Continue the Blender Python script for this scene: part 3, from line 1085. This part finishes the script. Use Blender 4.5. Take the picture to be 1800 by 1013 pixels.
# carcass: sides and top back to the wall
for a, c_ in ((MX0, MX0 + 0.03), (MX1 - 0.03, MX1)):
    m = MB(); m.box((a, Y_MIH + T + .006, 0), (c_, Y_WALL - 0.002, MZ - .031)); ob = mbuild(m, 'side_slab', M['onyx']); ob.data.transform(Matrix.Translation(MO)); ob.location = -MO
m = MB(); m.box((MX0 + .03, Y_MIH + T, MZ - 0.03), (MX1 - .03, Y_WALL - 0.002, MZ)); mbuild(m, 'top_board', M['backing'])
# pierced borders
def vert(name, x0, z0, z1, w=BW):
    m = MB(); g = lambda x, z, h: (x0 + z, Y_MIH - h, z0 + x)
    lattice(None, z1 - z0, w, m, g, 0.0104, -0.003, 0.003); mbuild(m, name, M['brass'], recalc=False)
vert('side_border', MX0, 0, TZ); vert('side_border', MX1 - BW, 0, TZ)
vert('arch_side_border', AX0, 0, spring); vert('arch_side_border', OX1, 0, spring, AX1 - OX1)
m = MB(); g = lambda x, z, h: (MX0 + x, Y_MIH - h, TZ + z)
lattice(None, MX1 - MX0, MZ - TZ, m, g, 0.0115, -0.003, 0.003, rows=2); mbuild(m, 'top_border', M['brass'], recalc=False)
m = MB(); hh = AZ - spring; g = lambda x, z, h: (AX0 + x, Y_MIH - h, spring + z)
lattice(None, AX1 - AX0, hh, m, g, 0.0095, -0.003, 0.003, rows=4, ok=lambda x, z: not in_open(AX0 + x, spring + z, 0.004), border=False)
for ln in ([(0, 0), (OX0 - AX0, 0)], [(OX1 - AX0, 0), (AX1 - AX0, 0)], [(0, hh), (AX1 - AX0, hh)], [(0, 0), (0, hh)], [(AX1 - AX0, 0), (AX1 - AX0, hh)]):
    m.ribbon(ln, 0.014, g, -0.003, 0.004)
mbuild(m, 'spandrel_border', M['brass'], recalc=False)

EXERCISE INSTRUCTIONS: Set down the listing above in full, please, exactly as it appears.

EXERCISE OUTPUT:
Continue the Blender Python script for this scene: part 3, from line 1085. This part finishes the script. Use Blender 4.5. Take the picture to be 1800 by 1013 pixels.
# carcass: sides and top back to the wall
for a, c_ in ((MX0, MX0 + 0.03), (MX1 - 0.03, MX1)):
    m = MB(); m.box((a, Y_MIH + T + .006, 0), (c_, Y_WALL - 0.002, MZ - .031)); ob = mbuild(m, 'side_slab', M['onyx']); ob.data.transform(Matrix.Translation(MO)); ob.location = -MO
m = MB(); m.box((MX0 + .03, Y_MIH + T, MZ - 0.03), (MX1 - .03, Y_WALL - 0.002, MZ)); mbuild(m, 'top_board', M['backing'])
# pierced borders
def vert(name, x0, z0, z1, w=BW):
    m = MB(); g = lambda x, z, h: (x0 + z, Y_MIH - h, z0 + x)
    lattice(None, z1 - z0, w, m, g, 0.0104, -0.003, 0.003); mbuild(m, name, M['brass'], recalc=False)
vert('side_border', MX0, 0, TZ); vert('side_border', MX1 - BW, 0, TZ)
vert('arch_side_border', AX0, 0, spring); vert('arch_side_border', OX1, 0, spring, AX1 - OX1)
m = MB(); g = lambda x, z, h: (MX0 + x, Y_MIH - h, TZ + z)
lattice(None, MX1 - MX0, MZ - TZ, m, g, 0.0115, -0.003, 0.003, rows=2); mbuild(m, 'top_border', M['brass'], recalc=False)
m = MB(); hh = AZ - spring; g = lambda x, z, h: (AX0 + x, Y_MIH - h, spring + z)
lattice(None, AX1 - AX0, hh, m, g, 0.0095, -0.003, 0.003, rows=4, ok=lambda x, z: not in_open(AX0 + x, spring + z, 0.004), border=False)
for ln in ([(0, 0), (OX0 - AX0, 0)], [(OX1 - AX0, 0), (AX1 - AX0, 0)], [(0, hh), (AX1 - AX0, hh)], [(0, 0), (0, hh)], [(AX1 - AX0, 0), (AX1 - AX0, hh)]):
    m.ribbon(ln, 0.014, g, -0.003, 0.004)
mbuild(m, 'spandrel_border', M['brass'], recalc=False)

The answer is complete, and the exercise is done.